Let’s spend some time on this Sunday looking at one of the top man-coverage beaters in the red zone: the “pick play.” But before we get to the TV tape of Mark Sanchez’s game winning TD pass to Santonio Holmes vs. the Texans, I want to simplify the route tree inside of the 10-yard line.

Don’t think of complex schemes that are drawn up on the chalkboard to beat Cover 1 (man free) or Cover 0 (no safety help). Instead, there are two routes that need to be drilled, practiced and perfected to throw inside of the 10-yard line: the slant and the fade.

We aren’t talking about multiple breaking routes or exotic formations. If you can throw the slant and the fade, you will score points at any level of football when you face man coverage near the goal line.

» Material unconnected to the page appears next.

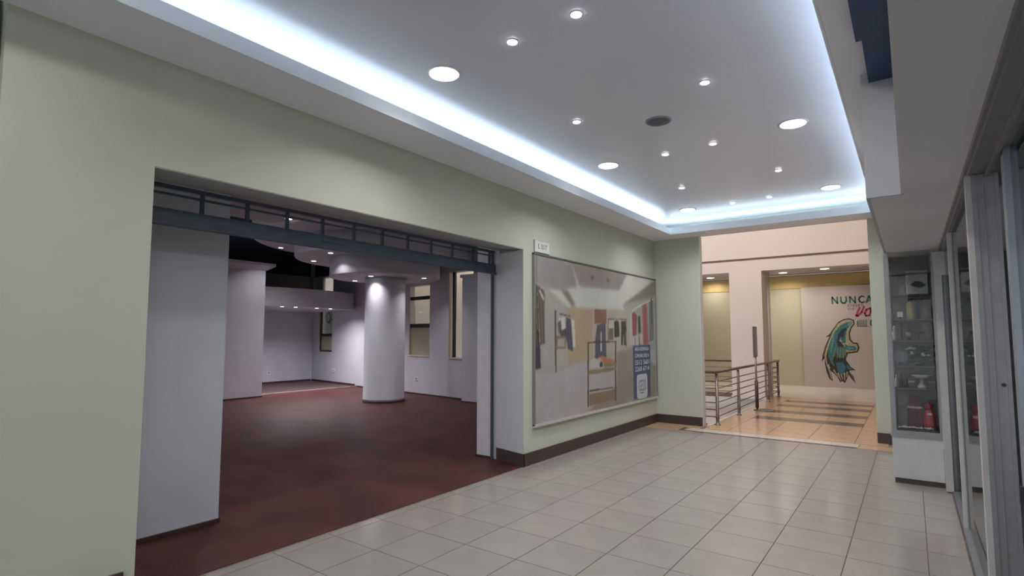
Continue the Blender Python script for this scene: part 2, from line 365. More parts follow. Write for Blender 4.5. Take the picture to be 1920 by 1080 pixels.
for x, y, z, l in sh: downlight(l, x, y, z, .05, lamp_shop, 'spotlights in the stepped canopy', 6 if x > -10 else 10, (1, .93, .95), 'canopy_spotlight', 120)
for x, y, l in [(-9.35, 5.66, 'shop ceiling spotlight seen above the steel beam, left one'), (-9.55, 7.05, 'shop ceiling spotlight seen above the steel beam, middle one'), (-8.9, 9.4, 'shop ceiling spotlight seen above the steel beam, right one'),
                (-6.4, 3.4, 'shop ceiling spotlight just inside the opening, nearer one'), (-6.4, 6.8, 'shop ceiling spotlight just inside the opening, farther one')]:
    downlight(l, x, y, 3.70, .06, lamp_shop, 'spotlights in the front shop ceiling', 15, (1, .93, .95), 'shop_spotlight')
for y, l in [(8.1, 'small spotlight under the alcove bulkhead, leftmost'), (8.5, 'small spotlight under the alcove bulkhead, second from left'), (9.15, 'small spotlight under the alcove bulkhead, second from right'), (9.6, 'small spotlight under the alcove bulkhead, rightmost')]:
    downlight(l, -13.55, y, 2.30, .045, lamp_shop, 'spotlights under the alcove bulkhead', 22, (1, .93, .98), 'alcove_spotlight')
# sockets
def socket(x, y, z, label, rot=0):
    t = thing('wall_socket', label, 'socket', (x, y, z), 'sockets low on the shop walls')
    if rot: obj('plate', box(x, x+.012, y-.07, y+.07, z-.05, z+.05), ring_m, t); obj('outlet', box(x+.012, x+.016, y-.03, y+.03, z-.02, z+.02), grey_paint, t)
    else: obj('plate', box(x-.07, x+.07, y-.012, y, z-.05, z+.05), ring_m, t); obj('outlet', box(x-.03, x+.03, y-.016, y-.012, z-.02, z+.02), grey_paint, t)
socket(-16.4, 9.42, .36, 'white double socket low on the alcove back wall', 1)
socket(-14.9, wy(-14.9)-.006, .42, 'small socket below the alcove window')
socket(-10.5, wy(-10.5)-.006, .40, 'small socket on the wall below the window right of the column')
# shop windows towards the atrium
def window(name, x0, x1, z0, z1, bars, panel_top, xa=None):
    y0, y1 = wy(x0), wy(x1)
    f = struct(name, prism([(x0, y0-.005), (x0+.03, y0-.01), (x0+.03, y0+.06), (x0, y0+.06)], z0, z1), cream_m)
    f['kind'] = 'structure'
    def bar(za, zb, m=black_m, d0=.02, d1=.07, n='transom'):
        obj(n, prism([(x0, y0+d0), (x1, y1+d0), (x1, y1+d1), (x0, y0+d1)], za, zb), m, f)
    bar(z0, z0+.035, cream_m, -.02, .1, 'window_sill')
    for a in bars: bar(a, a+.09)
    if xa: obj('mullion', prism([(xa, wy(xa)+.02), (xa+.07, wy(xa+.07)+.02), (xa+.07, wy(xa)+.08), (xa, wy(xa)+.08)], z0, z1), black_m, f)
    bar(z0+.03, z1, glass_m, .040, .046, 'glass_pane')
    if panel_top: bar(z0+.035, panel_top, beige, .050, .058, 'infill_panel')
window('window_1', -10.87, -9.97, .975, 2.84, (1.74, 2.46), 1.74)
window('window_2', -9.22, -8.42, .955, 3.08, (), None, -9.08)
window('window_3', -15.97, -15.08, .965, 3.45, (1.50, .965), 1.50, -15.96)
struct('wall_atrium_side', box(-20, -9.0, 12.6, 12.7, -3.5, 5.2), mat('window_view_beige', (.58, .53, .46), .7, noise=.03))
struct('trim_21', box(-13.9, -13.2, 12.56, 12.6, .4, 2.5), mat('grey_door_paint', (.25, .25, .24), .5))
gl_ = mat('grey_letter', (.12, .15, .17), .5)
t = thing('window_sticker_sign', 'pale sign with grey round letters seen behind alcove window', 'sign', (-16.1, 11.4, 1.5))
obj('hanger_rod', box(-15.82, -15.79, 11.355, 11.375, 2.6, 6.0), gl_, t); obj('hanger_rod', box(-16.6, -16.57, 11.355, 11.375, 2.6, 6.0), gl_, t)
obj('sign_board', box(-17.0, -15.3, 11.35, 11.38, 1.5, 2.6), mat('pale_sign', (.45, .5, .5), .5), t)
gl = mat('grey_letter', (.12, .15, .17), .5)
obj('ring_letter', prism([(-16.10+.13*math.cos(a), 2.14+.2*math.sin(a)) for a in [i*math.pi/12 for i in range(24)]], 11.335, 11.35, axis='y'), gl, t)
obj('ring_letter', prism([(-16.10+.07*math.cos(a), 2.14+.13*math.sin(a)) for a in [i*math.pi/12 for i in range(24)]], 11.325, 11.335, axis='y'), mat('pale_sign', (.45, .5, .5)), t)
for z in (2.05, 2.19): obj('bar_letter', box(-15.92, -15.72, 11.335, 11.35, z, z+.05), gl, t)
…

What we will see on the TV tape is an example of the slant from Braylon Edwards to the closed (strong) side with Holmes running the fade off of the “pick” from a slot alignment to the open (weak) side. By using the “pick,” the Jets get a fade route from the No.2 alignment—and that is tough to defend. Let’s check out the replay and get into some coaching points.

Coaching points…

1. The “pick” action: Focus on the open side of formation with the Jets in their Posse (311) personnel (3 WR, 1 TE, 1 RB). The No.1 receiver (X) has a basic assignment here: make the “pick” look like a route. And all he has to do is impact the defensive back playing over Holmes in the slot. Force him to go underneath the “pick,” over the top (as we see here) or right through his release. He is not a primary target in the route scheme, because he is on the field for one reason—to create space for the No.2 receiver.

Mark SanchezICONThe throw from Sanchez on the up field shoulder is ideal on the fade route.

2. Holmes' route: Go back to the TV tape. Holmes uses a stutter move at the snap of the ball to set up the CB. Force him to hesitate and then use the “pick” to stem his route to the corner of the end zone. It can be viewed as a “wheel route,” but what we are looking at is a fade route from the slot receiver. With the CB beat to the inside, Holmes now just has to run to a spot to catch the ball. Perfect setup.

3. Defending the “pick” play: Two thoughts behind this. If you are going to play from an off-man position (like we see from the Texans), the CB has to take an angle to the receiver that will allow him to make a play on ball. On the replay, the CB takes a flat angle—and that isn’t the proper technique. Instead, take an angle that puts you in a position to play the “up field” shoulder of the WR. However, from my perspective, there is no need to play off-man coverage inside of the 10-yard line—because there are too many opportunities to get beat. Align in a press-man look and attack the WR. Disrupt his release and force the “pick” to come right through you—which should draw a flag. Bottom line: don’t give the WR room to breathe inside of the 10-yard line and play physical when Cover 0 is called in the huddle.

4. The throw from Sanchez: Give the Jets’ QB some real credit here—because the throw is perfect for the situation of the game. Put the ball on the up field shoulder of the WR (away from the defender’s leverage). In reality, you are throwing to a spot on the field and this is drilled every week in practice. Back corner of the end zone where only the WR has a chance to make the play. Great call by the Jets to steal a win from Houston.